In other words, we need a lot more than just automatic behaviors to sustain a change. We need knowledge to guide the right actions, self-efficacy to know we are capable of taking them, rules and systems for managing decisions, courage to overcome our fears and a shift of identity to sustain it throughout the innumerable disruptions that will occur in life.
Why Taking a Bigger Picture of Change Matters
This may all sound somewhat pedantic. After all, few people who advocate for habit change argue against doing the other things I suggest above. Nobody I know of believes that change occurs purely through automation.
However, it’s important to recognize some of these complexities because they shape our understanding of how change can be motivated and sustained.
To take just one example, consider the complex skill of public speaking. Unless you’re giving the same speech over and over, it’s unlikely that much of this skill is going to be automated. This is especially true if you speak in many different situations and contexts.
Practicing public speaking dramatically reduces the fear associated with standing on stage. Thus, repeated exposure will make it much easier to do.
The primary bottleneck to change in this example is courage, not habit, which gives us a clue as to what approach is needed. Exposure works best when you vary the context and cues to provide a robust signal of safety. This is somewhat the opposite of typical habit-setting advice, which argues for increasing consistency in order to accelerate automaticity.
Similarly, since we aren’t aiming for an automatic habit but simply a greater feeling of ease, it probably makes more sense to go overboard in the beginning—doing a lot more speaking than one plans to sustain long-term, so that the feeling of fear can drop dramatically, rather than try to ration it out the way one would if you were planning a really long-term habit.
Public speaking isn’t a foundation I’m considering for my own twelve-month effort, but outreach, where the month’s focus is on creating opportunities to meet new people and build weak ties, is analogous in many ways.
Another example could be productivity and personal finance, which are sustained by having good knowledge and systems. In both cases, a system that requires a lot of habits—rote actions you need to take regularly to keep the system running—is probably a sign of bad design rather than a virtue.
Sustaining Change
When discussing my Foundations project, a friend asked if I am giving up on the learning theme so prevalent in my blog. It’s the opposite. Having spent much of the last decade diving deep into the psychology that underlies motivation, learning and behavior change, I feel like that is my default lens for viewing any other topic.
It’s also a lens I hadn’t yet built when I embarked on my first foundation-building self-improvement decades ago. As a result, I often designed my efforts at improvement badly—either misunderstanding the nature of the change needed or failing to appreciate how all the above factors, not just habits, influence how we sustain long-term changes.
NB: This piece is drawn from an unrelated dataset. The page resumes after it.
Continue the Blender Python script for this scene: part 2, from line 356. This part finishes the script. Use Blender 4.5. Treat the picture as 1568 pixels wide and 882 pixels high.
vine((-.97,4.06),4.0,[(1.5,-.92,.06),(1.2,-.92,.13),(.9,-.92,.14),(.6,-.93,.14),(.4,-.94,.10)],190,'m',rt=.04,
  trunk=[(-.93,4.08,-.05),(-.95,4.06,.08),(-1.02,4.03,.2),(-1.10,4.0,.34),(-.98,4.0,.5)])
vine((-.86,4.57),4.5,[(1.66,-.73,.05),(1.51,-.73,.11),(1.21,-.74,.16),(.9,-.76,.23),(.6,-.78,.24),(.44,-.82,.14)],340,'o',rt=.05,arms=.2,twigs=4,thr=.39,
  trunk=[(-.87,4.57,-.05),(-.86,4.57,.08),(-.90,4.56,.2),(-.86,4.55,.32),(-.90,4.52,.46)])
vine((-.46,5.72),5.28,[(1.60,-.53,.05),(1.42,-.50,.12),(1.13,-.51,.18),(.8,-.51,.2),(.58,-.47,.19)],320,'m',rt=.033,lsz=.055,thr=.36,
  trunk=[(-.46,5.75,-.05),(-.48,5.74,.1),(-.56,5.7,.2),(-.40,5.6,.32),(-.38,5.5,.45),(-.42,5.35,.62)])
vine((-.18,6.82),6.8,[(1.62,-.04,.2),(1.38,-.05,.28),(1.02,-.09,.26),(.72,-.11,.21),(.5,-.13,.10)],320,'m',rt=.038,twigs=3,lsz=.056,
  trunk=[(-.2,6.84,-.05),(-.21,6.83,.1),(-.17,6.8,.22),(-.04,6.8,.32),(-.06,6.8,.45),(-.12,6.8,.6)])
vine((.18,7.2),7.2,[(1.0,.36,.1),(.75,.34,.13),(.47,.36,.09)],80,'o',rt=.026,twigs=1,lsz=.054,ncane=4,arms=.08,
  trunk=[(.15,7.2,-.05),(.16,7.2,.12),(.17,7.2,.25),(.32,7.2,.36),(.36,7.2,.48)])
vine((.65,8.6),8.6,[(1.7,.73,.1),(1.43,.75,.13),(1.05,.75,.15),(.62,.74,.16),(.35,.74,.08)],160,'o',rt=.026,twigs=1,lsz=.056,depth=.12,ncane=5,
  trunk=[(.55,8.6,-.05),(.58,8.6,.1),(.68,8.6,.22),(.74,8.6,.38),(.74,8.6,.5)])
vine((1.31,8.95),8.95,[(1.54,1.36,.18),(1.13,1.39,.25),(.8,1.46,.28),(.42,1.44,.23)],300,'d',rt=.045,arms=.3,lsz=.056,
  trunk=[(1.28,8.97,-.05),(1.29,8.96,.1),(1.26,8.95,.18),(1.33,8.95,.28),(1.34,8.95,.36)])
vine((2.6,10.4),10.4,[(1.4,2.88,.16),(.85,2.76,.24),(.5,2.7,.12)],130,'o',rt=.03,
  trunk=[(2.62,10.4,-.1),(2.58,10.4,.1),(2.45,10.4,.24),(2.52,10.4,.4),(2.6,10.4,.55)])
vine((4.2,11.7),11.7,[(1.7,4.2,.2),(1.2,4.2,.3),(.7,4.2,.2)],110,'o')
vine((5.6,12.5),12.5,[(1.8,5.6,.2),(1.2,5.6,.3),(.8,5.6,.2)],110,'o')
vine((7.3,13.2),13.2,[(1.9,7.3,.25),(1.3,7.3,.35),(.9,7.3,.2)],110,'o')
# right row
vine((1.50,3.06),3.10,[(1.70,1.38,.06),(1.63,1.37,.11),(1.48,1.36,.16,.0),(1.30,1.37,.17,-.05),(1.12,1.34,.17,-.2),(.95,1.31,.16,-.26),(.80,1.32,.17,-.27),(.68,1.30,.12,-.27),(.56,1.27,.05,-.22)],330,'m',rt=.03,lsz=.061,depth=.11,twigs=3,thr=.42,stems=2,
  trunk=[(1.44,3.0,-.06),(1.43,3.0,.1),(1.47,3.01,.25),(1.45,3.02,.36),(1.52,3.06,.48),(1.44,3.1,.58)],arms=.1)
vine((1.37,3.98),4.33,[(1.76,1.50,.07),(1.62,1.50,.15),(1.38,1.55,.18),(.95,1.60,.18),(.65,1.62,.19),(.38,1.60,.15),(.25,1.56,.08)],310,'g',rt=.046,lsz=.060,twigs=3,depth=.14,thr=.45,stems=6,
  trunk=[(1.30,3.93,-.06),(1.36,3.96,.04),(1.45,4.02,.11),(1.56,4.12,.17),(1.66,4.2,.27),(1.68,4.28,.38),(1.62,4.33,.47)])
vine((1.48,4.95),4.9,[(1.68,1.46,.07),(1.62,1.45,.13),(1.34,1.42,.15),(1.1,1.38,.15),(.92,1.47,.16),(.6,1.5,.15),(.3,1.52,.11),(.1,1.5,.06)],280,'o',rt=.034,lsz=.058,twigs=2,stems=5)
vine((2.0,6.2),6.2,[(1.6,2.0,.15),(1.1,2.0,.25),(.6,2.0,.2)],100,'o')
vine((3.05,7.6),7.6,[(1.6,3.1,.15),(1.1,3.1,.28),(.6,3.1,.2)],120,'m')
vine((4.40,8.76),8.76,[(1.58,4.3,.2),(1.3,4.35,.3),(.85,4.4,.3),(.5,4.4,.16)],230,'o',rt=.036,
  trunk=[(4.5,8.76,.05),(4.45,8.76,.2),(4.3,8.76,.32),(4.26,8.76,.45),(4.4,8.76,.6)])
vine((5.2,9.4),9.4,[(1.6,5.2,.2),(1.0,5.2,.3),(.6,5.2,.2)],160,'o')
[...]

I’m excited, then, to apply this new lens to the upcoming project. Not only do I want to strengthen some of my own foundations, but it is also a meta-project exploring the practical art of making changes. Ultimately, the most crucial knowledge is self-knowledge—since its through it that all other learning is possible.
Footnotes
- Specifically, they found that certain types of simple tasks that required variable binding of elements required some conscious involvement. Other research, such as Daniel Kahneman’s work, has also found that while intuition and automatic processing are powerful, they have sharp limitations. The unconscious mind is almost certainly *not* analogous to the conscious mind but a completely different collection of cognitive tools and functions.